**Data for processing**
_ _ _
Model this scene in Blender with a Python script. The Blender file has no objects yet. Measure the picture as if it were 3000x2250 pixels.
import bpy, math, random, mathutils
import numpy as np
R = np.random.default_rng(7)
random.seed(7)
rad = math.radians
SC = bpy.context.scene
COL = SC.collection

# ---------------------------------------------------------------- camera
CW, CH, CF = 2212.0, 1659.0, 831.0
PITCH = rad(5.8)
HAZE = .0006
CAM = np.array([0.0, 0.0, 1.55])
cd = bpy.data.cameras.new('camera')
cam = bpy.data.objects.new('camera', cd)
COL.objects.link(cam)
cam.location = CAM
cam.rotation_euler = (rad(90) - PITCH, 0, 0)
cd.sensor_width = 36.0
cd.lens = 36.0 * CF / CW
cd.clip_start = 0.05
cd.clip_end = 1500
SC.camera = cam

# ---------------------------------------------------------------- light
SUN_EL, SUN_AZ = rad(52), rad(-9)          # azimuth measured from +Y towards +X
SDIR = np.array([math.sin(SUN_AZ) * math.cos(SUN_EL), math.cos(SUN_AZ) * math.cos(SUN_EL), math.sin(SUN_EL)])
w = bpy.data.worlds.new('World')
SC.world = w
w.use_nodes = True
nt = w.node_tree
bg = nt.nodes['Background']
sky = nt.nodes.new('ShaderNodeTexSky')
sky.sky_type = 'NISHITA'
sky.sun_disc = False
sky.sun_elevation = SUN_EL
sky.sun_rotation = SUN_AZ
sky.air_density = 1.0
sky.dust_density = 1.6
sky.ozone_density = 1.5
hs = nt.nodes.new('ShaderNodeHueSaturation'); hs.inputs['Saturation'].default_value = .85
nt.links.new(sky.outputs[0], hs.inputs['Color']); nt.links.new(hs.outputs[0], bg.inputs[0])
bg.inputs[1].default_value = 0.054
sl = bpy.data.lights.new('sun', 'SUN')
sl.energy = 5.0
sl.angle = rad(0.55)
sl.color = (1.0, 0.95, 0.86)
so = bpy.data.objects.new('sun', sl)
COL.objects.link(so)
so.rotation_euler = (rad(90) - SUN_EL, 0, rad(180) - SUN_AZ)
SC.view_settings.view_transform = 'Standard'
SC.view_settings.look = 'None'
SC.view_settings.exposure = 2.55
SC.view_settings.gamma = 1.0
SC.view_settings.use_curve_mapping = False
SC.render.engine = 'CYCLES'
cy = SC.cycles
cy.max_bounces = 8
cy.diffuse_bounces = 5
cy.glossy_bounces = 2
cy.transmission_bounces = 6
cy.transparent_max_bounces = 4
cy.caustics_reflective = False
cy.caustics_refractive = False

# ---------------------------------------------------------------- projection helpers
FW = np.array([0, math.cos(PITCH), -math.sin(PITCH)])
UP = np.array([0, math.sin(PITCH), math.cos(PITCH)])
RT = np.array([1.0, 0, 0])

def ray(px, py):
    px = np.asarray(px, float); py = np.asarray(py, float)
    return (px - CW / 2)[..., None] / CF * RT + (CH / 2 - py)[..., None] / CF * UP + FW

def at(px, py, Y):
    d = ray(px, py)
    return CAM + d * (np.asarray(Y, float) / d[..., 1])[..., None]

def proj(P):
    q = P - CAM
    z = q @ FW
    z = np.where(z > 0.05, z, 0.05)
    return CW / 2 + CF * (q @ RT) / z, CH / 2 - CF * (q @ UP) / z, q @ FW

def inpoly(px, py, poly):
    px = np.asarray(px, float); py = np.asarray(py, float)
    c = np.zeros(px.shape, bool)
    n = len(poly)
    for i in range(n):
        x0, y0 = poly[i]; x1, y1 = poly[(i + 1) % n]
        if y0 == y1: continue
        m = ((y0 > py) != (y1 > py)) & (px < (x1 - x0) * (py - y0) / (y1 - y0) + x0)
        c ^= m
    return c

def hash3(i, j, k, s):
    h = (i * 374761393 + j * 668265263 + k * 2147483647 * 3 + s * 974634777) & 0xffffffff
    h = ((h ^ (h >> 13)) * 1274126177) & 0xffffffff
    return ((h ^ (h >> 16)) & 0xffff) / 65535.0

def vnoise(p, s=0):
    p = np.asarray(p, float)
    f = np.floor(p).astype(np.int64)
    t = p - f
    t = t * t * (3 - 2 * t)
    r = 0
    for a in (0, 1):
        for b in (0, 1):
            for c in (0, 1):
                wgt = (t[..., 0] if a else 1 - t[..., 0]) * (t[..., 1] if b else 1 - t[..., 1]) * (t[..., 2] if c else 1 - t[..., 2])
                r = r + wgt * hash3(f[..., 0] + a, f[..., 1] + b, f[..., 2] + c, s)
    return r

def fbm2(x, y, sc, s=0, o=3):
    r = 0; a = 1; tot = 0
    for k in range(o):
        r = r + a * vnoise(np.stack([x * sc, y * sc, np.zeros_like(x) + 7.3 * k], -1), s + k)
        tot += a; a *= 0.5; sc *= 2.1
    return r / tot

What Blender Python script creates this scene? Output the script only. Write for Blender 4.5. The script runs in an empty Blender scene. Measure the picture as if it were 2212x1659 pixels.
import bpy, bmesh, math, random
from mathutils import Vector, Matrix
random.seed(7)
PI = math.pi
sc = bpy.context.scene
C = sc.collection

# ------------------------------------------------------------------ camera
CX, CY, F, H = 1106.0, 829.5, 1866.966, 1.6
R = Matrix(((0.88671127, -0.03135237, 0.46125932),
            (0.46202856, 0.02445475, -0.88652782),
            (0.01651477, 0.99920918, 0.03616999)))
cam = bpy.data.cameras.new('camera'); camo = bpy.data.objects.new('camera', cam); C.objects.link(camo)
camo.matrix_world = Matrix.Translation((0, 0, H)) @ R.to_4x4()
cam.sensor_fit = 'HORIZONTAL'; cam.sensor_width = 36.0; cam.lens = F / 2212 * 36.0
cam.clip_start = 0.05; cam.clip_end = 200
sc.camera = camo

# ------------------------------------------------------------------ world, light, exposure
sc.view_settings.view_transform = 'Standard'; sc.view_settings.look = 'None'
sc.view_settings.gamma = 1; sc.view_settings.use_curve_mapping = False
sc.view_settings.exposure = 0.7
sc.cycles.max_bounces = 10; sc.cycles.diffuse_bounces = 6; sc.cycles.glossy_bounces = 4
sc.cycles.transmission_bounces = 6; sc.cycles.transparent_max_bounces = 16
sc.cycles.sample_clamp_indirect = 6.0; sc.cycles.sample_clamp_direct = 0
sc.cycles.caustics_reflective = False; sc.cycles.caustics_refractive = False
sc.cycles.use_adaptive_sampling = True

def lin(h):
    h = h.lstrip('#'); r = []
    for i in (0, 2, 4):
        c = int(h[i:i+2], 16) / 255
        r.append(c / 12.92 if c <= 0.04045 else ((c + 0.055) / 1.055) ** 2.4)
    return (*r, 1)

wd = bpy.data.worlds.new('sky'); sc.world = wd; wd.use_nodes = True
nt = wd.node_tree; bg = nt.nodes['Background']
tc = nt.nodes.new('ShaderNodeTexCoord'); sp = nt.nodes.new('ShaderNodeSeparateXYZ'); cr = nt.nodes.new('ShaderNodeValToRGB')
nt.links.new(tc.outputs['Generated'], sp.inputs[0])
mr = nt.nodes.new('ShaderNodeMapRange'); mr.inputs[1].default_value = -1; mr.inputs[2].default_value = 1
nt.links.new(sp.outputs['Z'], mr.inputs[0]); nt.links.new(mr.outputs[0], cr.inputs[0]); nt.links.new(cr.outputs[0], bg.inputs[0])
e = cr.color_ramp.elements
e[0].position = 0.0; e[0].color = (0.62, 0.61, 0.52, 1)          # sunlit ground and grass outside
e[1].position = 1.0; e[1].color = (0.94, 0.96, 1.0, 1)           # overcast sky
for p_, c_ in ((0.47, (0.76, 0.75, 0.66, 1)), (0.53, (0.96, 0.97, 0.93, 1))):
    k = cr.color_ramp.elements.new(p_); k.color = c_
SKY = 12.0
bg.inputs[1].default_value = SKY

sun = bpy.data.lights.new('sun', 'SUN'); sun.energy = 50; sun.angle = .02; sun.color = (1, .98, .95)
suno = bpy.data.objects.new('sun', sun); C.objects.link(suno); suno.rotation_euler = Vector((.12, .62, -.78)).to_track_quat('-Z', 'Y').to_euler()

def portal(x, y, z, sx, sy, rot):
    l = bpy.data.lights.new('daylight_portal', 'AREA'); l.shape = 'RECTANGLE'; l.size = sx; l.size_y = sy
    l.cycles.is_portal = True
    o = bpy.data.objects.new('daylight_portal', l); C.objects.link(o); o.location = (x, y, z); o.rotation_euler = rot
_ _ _
**Written problem**
Extract, from the listing above, every line where the string "picture" occurs.

**Output for this task**
Model this scene in Blender with a Python script. The Blender file has no objects yet. Measure the picture as if it were 3000x2250 pixels.
What Blender Python script creates this scene? Output the script only. Write for Blender 4.5. The script runs in an empty Blender scene. Measure the picture as if it were 2212x1659 pixels.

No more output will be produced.